> Request: Leave out the pictures and copy the remaining records exactly.

----- Information provided

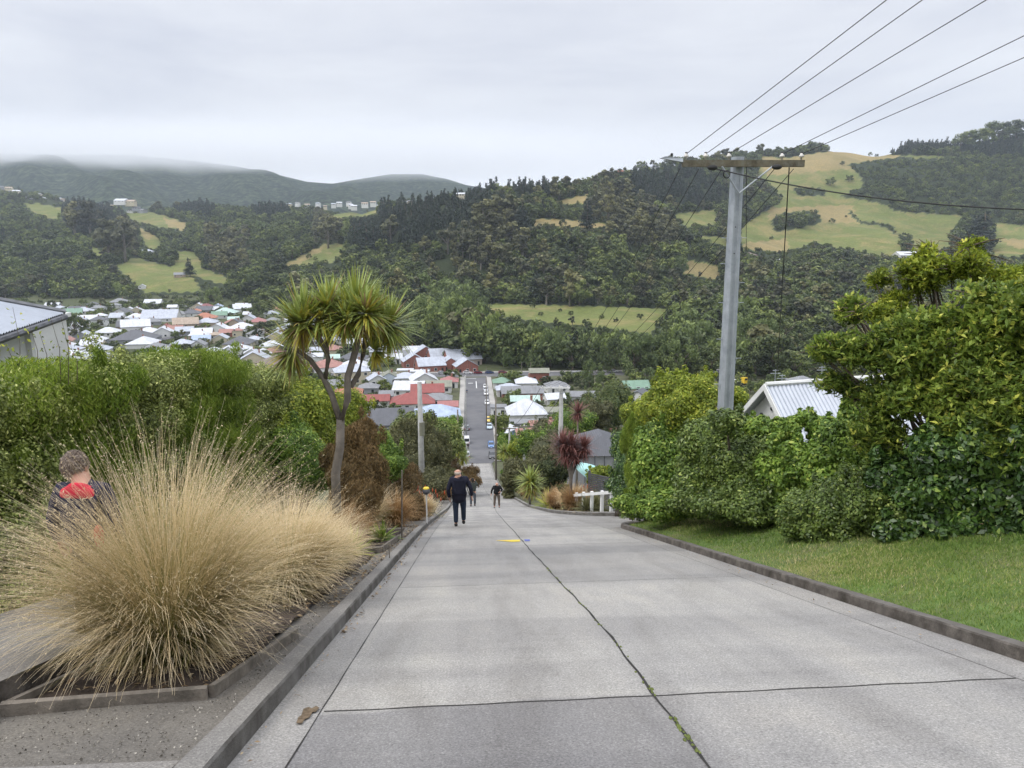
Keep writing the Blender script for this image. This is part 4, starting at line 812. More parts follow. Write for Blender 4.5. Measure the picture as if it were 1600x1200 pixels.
mark('road_patch', [(463, 1130), (466, 1121), (471, 1118), (474, 1108), (482, 1105), (487, 1107), (494, 1103), (499, 1106), (494, 1112), (488, 1113), (484, 1121), (476, 1124), (472, 1131)], mat('broken_edge', (.17, .125, .08), 1, .4, 30, 1, 60), 'broken brown hole in the gutter edge of the road')
# ------------------------------------------------------------------ lower street
AL = lambda y: float(np.interp(y, [165, 172, 300, 330], [-1.4, -1.9, -1.9, -2.2])); AR = lambda y: float(np.interp(y, [165, 172, 230, 330], [5.2, 6.7, 7.4, 8.0]))
yl = np.arange(165, 323, 3.0)
strip('street', yl, AL, AR, .03, M['asphalt'], nx=3); strip('pavement', yl[1:], lambda y: AL(y)-2.0, lambda y: AL(y)-.3, .14, M['footway']); strip('pavement', yl[1:], lambda y: AR(y)+.3, lambda y: AR(y)+2.0, .14, M['footway'])
for fx, q in ((lambda y: AL(y)-.3, 1), (lambda y: AR(y), 1)):
    s = MB()
    for y in np.arange(168, 320, 6.0): s.add([(fx(y), y, P(y)-.05), (fx(y)+.3, y, P(y)-.05), (fx(y)+.3, y, P(y)+.15), (fx(y), y, P(y)+.15), (fx(y+6), y+6, P(y+6)-.05), (fx(y+6)+.3, y+6, P(y+6)-.05), (fx(y+6)+.3, y+6, P(y+6)+.15), (fx(y+6), y+6, P(y+6)+.15)], [(3, 2, 6, 7), (0, 3, 7, 4), (2, 1, 5, 6)])
    tag(s.build('kerb', M['footway']), kind='structure')
s = MB(); vs = []; XR = np.arange(-420, 420, 12.0)
NRD = lambda x: 328+ (0 if x > -10 else (x+10)*-.06)
for x in XR: vs += [(x, NRD(x)-6.5, P(NRD(x))+.04), (x, NRD(x)+6.5, P(NRD(x))+.04)]
s.add(vs, [(2*i, 2*i+2, 2*i+3, 2*i+1) for i in range(len(XR)-1)]); tag(s.build('main_road', M['asphalt']), kind='structure')
s = MB(); vs = []
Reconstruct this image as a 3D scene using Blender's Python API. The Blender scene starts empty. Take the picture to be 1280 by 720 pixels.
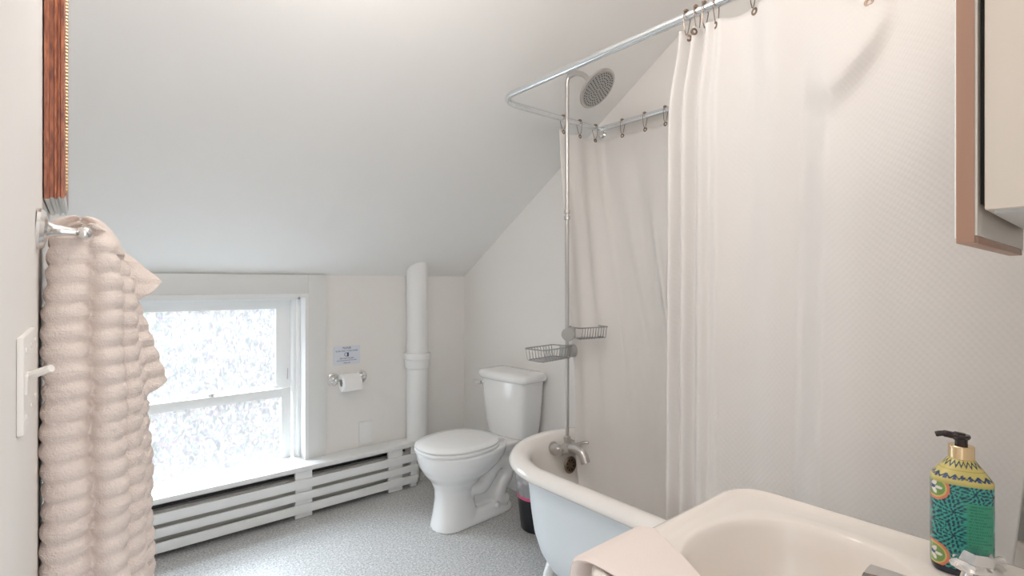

----------

> Full response:
Keep writing the Blender script for this image. This is part 4, starting at line 812. More parts follow. Write for Blender 4.5. Measure the picture as if it were 1600x1200 pixels.
mark('road_patch', [(463, 1130), (466, 1121), (471, 1118), (474, 1108), (482, 1105), (487, 1107), (494, 1103), (499, 1106), (494, 1112), (488, 1113), (484, 1121), (476, 1124), (472, 1131)], mat('broken_edge', (.17, .125, .08), 1, .4, 30, 1, 60), 'broken brown hole in the gutter edge of the road')
# ------------------------------------------------------------------ lower street
AL = lambda y: float(np.interp(y, [165, 172, 300, 330], [-1.4, -1.9, -1.9, -2.2])); AR = lambda y: float(np.interp(y, [165, 172, 230, 330], [5.2, 6.7, 7.4, 8.0]))
yl = np.arange(165, 323, 3.0)
strip('street', yl, AL, AR, .03, M['asphalt'], nx=3); strip('pavement', yl[1:], lambda y: AL(y)-2.0, lambda y: AL(y)-.3, .14, M['footway']); strip('pavement', yl[1:], lambda y: AR(y)+.3, lambda y: AR(y)+2.0, .14, M['footway'])
for fx, q in ((lambda y: AL(y)-.3, 1), (lambda y: AR(y), 1)):
    s = MB()
    for y in np.arange(168, 320, 6.0): s.add([(fx(y), y, P(y)-.05), (fx(y)+.3, y, P(y)-.05), (fx(y)+.3, y, P(y)+.15), (fx(y), y, P(y)+.15), (fx(y+6), y+6, P(y+6)-.05), (fx(y+6)+.3, y+6, P(y+6)-.05), (fx(y+6)+.3, y+6, P(y+6)+.15), (fx(y+6), y+6, P(y+6)+.15)], [(3, 2, 6, 7), (0, 3, 7, 4), (2, 1, 5, 6)])
    tag(s.build('kerb', M['footway']), kind='structure')
s = MB(); vs = []; XR = np.arange(-420, 420, 12.0)
NRD = lambda x: 328+ (0 if x > -10 else (x+10)*-.06)
for x in XR: vs += [(x, NRD(x)-6.5, P(NRD(x))+.04), (x, NRD(x)+6.5, P(NRD(x))+.04)]
s.add(vs, [(2*i, 2*i+2, 2*i+3, 2*i+1) for i in range(len(XR)-1)]); tag(s.build('main_road', M['asphalt']), kind='structure')
s = MB(); vs = []
Reconstruct this image as a 3D scene using Blender's Python API. The Blender scene starts empty. Take the picture to be 1280 by 720 pixels.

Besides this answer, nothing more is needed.